Pick out the lines below with "picture" and list them.
* * * * * * * * *
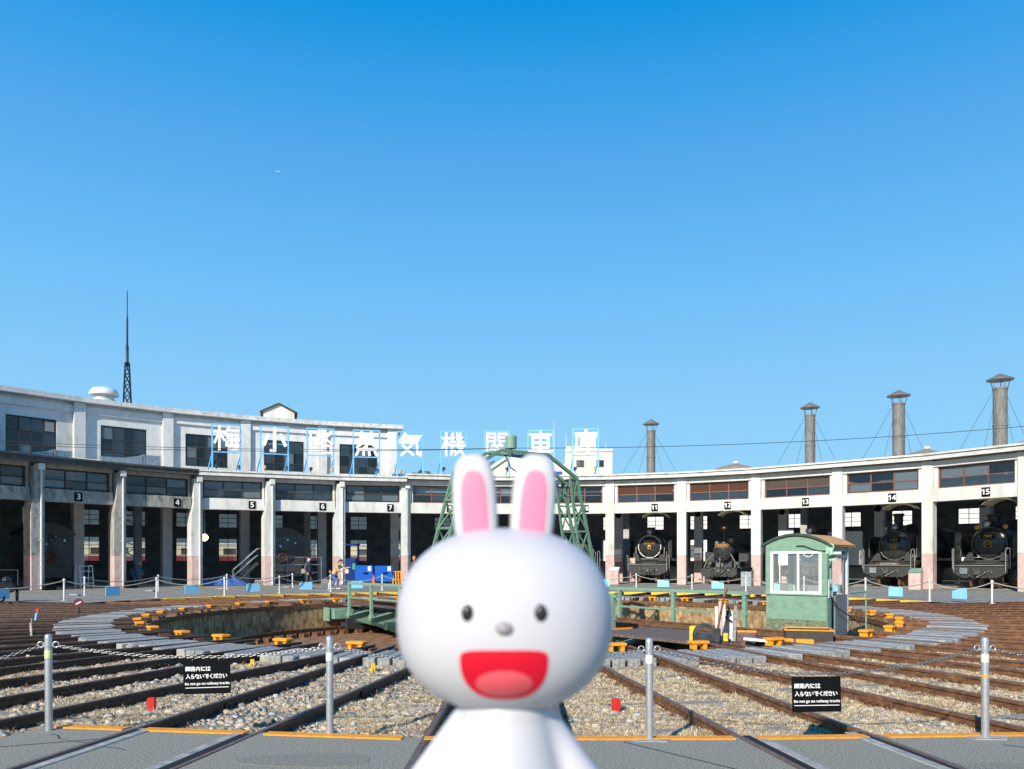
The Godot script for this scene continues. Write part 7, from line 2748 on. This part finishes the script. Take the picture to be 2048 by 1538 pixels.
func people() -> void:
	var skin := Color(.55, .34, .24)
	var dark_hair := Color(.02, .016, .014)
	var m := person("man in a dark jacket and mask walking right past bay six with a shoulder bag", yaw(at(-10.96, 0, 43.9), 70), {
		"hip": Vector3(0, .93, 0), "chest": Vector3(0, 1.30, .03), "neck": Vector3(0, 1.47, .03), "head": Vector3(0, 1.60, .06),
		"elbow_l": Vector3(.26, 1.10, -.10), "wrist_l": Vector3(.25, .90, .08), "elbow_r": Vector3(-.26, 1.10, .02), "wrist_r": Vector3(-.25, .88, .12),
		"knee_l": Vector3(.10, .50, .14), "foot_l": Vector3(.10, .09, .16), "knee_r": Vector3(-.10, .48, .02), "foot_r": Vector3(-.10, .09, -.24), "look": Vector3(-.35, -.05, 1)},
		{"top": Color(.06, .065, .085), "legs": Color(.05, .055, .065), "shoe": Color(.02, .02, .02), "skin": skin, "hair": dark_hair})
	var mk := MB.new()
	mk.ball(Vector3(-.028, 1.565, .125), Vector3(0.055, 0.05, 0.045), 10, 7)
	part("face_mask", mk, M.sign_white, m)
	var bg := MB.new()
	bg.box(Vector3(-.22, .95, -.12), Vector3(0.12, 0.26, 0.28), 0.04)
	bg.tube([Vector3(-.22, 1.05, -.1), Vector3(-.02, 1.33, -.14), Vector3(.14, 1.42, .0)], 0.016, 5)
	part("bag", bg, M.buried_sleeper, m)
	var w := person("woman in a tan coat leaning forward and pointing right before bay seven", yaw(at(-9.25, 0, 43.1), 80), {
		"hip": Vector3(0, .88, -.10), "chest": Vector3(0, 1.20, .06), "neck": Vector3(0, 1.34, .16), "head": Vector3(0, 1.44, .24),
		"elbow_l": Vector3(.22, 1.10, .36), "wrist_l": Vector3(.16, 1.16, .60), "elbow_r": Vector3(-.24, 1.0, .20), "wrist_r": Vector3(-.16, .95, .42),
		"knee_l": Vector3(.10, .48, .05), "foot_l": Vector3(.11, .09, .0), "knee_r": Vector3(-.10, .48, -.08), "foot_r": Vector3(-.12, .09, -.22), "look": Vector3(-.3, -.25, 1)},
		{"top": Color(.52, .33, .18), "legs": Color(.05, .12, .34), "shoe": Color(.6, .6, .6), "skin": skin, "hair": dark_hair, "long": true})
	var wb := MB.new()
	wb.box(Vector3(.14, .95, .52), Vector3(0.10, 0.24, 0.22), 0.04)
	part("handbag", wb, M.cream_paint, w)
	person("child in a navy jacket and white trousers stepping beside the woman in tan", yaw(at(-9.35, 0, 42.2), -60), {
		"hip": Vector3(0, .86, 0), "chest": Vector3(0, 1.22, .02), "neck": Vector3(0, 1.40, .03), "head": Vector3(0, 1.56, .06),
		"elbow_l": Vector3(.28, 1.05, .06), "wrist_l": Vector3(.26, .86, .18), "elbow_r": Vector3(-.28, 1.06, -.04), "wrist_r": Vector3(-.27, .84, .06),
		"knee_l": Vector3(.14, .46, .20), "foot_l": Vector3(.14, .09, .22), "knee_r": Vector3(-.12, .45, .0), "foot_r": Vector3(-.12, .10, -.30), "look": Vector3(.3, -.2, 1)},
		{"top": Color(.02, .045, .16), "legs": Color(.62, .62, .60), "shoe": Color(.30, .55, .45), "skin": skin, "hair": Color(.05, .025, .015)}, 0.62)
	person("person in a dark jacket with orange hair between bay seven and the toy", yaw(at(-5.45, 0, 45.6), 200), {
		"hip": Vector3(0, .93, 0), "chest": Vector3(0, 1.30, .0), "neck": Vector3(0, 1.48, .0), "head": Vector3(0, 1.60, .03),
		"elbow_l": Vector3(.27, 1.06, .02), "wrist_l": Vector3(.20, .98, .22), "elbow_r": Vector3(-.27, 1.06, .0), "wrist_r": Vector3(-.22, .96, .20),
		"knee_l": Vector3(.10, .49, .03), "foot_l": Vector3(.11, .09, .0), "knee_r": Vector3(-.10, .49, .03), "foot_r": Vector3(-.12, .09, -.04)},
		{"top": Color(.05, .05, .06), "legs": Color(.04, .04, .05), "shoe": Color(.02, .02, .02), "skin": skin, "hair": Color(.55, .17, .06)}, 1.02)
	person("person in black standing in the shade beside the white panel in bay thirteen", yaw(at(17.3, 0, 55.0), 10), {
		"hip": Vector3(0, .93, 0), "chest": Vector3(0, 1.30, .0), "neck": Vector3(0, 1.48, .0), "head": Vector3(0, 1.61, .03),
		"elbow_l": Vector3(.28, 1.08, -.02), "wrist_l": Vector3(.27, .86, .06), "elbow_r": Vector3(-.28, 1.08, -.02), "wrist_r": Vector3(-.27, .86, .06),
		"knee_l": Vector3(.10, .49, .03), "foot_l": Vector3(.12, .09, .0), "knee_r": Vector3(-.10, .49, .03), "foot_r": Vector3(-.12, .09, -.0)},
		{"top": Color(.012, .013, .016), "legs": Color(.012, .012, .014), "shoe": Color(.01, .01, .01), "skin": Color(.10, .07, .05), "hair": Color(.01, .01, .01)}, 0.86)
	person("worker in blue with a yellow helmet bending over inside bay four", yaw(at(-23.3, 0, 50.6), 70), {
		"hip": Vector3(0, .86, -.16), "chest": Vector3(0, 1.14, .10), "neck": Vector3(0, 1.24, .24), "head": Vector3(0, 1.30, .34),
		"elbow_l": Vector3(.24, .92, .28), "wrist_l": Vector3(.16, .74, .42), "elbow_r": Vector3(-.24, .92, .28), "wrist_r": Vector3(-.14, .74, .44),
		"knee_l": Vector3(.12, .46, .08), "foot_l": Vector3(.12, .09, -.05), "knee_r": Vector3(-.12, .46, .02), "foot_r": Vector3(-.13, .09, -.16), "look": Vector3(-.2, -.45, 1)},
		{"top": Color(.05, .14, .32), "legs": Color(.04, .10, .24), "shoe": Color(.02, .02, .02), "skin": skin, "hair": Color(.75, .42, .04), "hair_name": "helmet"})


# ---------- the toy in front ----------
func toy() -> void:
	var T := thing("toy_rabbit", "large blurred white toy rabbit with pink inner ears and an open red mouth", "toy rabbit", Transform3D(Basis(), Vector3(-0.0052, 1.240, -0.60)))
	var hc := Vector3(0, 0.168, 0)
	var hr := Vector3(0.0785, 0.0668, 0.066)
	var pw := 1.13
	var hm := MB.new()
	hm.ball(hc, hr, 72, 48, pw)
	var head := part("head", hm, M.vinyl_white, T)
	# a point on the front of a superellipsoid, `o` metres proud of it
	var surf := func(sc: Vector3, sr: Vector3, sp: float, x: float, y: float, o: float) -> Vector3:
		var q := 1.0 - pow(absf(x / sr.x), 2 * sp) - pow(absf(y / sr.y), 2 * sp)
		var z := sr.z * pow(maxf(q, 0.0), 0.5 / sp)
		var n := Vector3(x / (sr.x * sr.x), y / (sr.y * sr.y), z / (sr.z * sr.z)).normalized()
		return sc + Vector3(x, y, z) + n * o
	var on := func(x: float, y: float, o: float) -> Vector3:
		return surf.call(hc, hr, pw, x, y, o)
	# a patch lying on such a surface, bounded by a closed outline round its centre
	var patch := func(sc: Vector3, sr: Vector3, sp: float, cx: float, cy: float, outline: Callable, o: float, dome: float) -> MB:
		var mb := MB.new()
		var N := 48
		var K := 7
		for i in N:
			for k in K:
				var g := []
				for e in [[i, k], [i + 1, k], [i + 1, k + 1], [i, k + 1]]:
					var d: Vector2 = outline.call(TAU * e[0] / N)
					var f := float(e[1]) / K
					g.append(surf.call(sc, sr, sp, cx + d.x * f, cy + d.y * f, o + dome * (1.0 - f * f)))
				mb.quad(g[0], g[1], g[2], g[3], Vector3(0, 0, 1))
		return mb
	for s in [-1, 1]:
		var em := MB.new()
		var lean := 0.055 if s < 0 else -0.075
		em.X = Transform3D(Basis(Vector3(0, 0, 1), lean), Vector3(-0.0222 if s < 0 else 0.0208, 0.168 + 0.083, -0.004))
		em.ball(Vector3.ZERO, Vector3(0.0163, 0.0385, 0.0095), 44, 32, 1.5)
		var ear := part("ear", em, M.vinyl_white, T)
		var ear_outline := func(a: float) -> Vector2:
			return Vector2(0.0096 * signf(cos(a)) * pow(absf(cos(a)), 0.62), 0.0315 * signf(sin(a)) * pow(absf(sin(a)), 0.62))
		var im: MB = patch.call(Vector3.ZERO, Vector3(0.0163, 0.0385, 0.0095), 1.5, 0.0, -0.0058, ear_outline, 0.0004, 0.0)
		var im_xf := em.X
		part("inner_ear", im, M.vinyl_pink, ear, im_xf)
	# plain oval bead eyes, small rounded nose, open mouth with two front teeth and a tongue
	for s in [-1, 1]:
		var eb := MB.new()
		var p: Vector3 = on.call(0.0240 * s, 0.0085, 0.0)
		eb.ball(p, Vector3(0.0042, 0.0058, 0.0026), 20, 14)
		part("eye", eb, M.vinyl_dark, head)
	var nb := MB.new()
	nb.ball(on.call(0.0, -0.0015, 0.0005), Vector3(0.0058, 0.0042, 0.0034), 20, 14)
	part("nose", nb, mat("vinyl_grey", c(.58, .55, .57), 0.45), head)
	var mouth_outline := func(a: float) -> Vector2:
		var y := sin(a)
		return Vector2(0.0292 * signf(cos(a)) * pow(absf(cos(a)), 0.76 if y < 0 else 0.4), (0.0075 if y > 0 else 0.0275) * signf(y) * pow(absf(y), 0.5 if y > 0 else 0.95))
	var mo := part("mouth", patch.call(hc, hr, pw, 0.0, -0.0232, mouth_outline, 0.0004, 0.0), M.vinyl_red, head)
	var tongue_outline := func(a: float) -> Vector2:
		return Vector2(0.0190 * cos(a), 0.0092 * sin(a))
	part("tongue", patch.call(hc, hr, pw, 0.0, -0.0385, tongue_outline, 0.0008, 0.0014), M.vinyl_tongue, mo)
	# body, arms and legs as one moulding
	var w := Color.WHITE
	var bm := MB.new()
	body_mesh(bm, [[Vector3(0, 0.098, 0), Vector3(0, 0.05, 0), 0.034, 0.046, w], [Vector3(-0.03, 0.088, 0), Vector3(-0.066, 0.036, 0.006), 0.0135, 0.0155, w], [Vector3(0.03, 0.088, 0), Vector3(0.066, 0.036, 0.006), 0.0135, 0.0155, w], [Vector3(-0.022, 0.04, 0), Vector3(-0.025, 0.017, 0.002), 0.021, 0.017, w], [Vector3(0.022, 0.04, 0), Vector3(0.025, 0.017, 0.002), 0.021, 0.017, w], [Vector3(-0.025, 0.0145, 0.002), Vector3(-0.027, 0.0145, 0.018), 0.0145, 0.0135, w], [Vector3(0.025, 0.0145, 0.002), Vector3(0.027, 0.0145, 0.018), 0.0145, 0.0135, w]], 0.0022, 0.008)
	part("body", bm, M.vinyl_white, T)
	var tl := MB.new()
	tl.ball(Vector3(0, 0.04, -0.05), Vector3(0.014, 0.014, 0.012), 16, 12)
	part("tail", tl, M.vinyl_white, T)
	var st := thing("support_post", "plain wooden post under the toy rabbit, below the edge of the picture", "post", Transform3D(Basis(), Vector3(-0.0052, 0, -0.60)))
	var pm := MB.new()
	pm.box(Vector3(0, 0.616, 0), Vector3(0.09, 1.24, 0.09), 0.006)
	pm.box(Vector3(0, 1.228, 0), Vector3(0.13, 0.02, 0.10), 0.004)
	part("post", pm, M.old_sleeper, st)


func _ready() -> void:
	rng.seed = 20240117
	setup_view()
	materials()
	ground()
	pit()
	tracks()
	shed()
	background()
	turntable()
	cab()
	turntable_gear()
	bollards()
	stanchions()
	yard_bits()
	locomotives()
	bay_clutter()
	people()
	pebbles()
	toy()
* * * * * * * * *
Task solution =
The Godot script for this scene continues. Write part 7, from line 2748 on. This part finishes the script. Take the picture to be 2048 by 1538 pixels.
	var st := thing("support_post", "plain wooden post under the toy rabbit, below the edge of the picture", "post", Transform3D(Basis(), Vector3(-0.0052, 0, -0.60)))